Interesting thread. I have been working on commercial hard- and soft- real-time control systems for a number of years. Since those terms are commonly misused and misunderstood here is an example of a hard-time system we did a few years ago: a mud-pump controller driving two pistons with 2-meter stroke, controlled with about 500 HP of hydraulic pumps (at 10,000 psi, the manifold pipe is something like 200 mm in dia), through a servovalve for each piston. Each piston moves by a polynomial equation and their outputs are summed through a check valve so that the flow is constant, and adjustable over a wide range. LVDTs with 2-meter stroke monitor each piston. Smooth startup and shutdown and several considerations of fail-safe behavior were used. We achieved this on an 8051 with external ADCs and DACs, and interrupt handlers (two levels, pre-emptive) with re-entrant libraries. We almost ran out of code space. In our case the time interval was not tiny, but we had hard completion deadlines. The piston profile came out of a lookup table (actually 1/4 of the entire profile, mirrored and phase-shifted as needed), the actual piston position was read, and that was all fed into a firmware PID routine which then calculated the next value for the servovalves. That had to be completed before the timer tick to update the valves. That timer got faster as the flow rate was increased. Then in the background was interrupt-driven serial I/O for the machine interface to control the mud pump and to monitor critical performance values (such as the current error value vs target position). This I/O had to be safely pre-empted by the piston routines with due consideration of atomicity of variables which might be in the midst of being updated by the control interface. In the end it all worked well, we delivered complete documentation and source code, and I have not heard of any problems. I went to Japan to help install and tune the system and then our part of the project was complete.

Where execution deadlines got tight I would set and clear some spare I/O bits and watch them on an oscilloscope or logic analyzer, something like High when active in a critical routine and Low when in safe extra time margin. As the flow rate ramped up you could see the bit transitions coming closer together. If they ever collided that would be potentially catastrophic since the control loop could not correctly function. We set the scope to trigger on the smallest safe interval and left it running overnight (without driving the actual pumps - simulated input). There was also simple instrumentation in the code to log deadline violations.
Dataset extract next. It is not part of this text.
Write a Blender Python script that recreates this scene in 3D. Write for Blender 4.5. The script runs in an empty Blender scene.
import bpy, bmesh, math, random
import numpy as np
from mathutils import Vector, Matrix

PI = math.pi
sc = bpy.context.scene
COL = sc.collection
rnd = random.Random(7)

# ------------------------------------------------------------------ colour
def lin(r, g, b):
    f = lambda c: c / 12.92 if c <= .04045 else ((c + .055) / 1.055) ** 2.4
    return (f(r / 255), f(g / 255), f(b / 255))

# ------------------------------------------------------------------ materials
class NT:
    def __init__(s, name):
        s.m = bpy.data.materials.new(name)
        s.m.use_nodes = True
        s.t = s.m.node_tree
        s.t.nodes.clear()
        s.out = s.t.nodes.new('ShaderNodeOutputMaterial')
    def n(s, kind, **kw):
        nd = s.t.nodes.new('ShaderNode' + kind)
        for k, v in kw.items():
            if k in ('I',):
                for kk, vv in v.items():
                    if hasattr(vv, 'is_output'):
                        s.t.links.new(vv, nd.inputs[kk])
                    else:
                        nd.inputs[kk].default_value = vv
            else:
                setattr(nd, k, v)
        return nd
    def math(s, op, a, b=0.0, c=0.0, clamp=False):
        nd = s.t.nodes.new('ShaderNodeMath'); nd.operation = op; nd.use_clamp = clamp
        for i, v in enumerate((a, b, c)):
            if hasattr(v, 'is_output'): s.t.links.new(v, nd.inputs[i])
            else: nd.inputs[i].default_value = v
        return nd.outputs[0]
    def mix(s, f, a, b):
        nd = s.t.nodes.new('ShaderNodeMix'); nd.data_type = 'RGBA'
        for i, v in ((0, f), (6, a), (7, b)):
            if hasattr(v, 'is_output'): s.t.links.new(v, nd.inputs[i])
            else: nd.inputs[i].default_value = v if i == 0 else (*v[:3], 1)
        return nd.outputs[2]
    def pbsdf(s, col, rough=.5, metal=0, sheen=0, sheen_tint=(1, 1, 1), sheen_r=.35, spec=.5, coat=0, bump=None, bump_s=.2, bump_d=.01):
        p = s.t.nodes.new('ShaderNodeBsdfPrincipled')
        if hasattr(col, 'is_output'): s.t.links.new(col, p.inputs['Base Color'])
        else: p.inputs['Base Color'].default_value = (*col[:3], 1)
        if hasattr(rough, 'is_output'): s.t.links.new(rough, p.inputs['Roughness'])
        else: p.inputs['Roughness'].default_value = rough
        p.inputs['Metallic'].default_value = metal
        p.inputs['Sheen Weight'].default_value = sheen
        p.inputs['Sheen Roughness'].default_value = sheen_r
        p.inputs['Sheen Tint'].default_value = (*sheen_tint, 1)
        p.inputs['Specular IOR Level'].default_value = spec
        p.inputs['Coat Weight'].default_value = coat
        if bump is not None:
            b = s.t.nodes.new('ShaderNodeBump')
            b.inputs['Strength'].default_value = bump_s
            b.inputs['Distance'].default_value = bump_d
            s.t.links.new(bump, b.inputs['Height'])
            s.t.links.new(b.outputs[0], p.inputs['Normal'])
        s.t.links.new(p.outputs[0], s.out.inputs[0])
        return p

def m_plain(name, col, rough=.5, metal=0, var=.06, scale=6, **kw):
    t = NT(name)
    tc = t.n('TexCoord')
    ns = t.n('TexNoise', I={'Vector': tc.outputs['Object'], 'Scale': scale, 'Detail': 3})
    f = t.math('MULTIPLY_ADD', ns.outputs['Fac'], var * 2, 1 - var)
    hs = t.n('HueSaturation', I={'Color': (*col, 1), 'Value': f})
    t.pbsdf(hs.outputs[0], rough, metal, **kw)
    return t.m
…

The project engineer was a delight to work with: a very experienced, practical guy. One example: we had to monitor the end-of travel limit clearance of the pistons (which weighed over 1000 kg as I recall) since we didn't ever want to drive them into their stops. No one knew what would happen if that occurred. Safe clearance was something like 5-10 mm, and it could not be observed easily by eye while running. His brilliant idea was to use an empty aluminum soft drink can in the gap and measure the crushed thickness. Worked great and no risk of harm to the pistons.

In this project a simple RTOS might have been a huge timesaver. But we also had to have timer interrupts and serial I/O interrupts and I am not aware of how easily RTOSes can fit with those. If it is possible to weave RTOS features into your own needed I/O hardware support, that could be helpful but also could get a bit complex.

I am using Teensy++2 on a project now and just got the ARM Teensy 3, and there is enough code and data space on these new Arduino devices. My concern would be: is the RTOS granular so we only need to use what fits our case, and can it co-exist with I/O device interrupt handlers?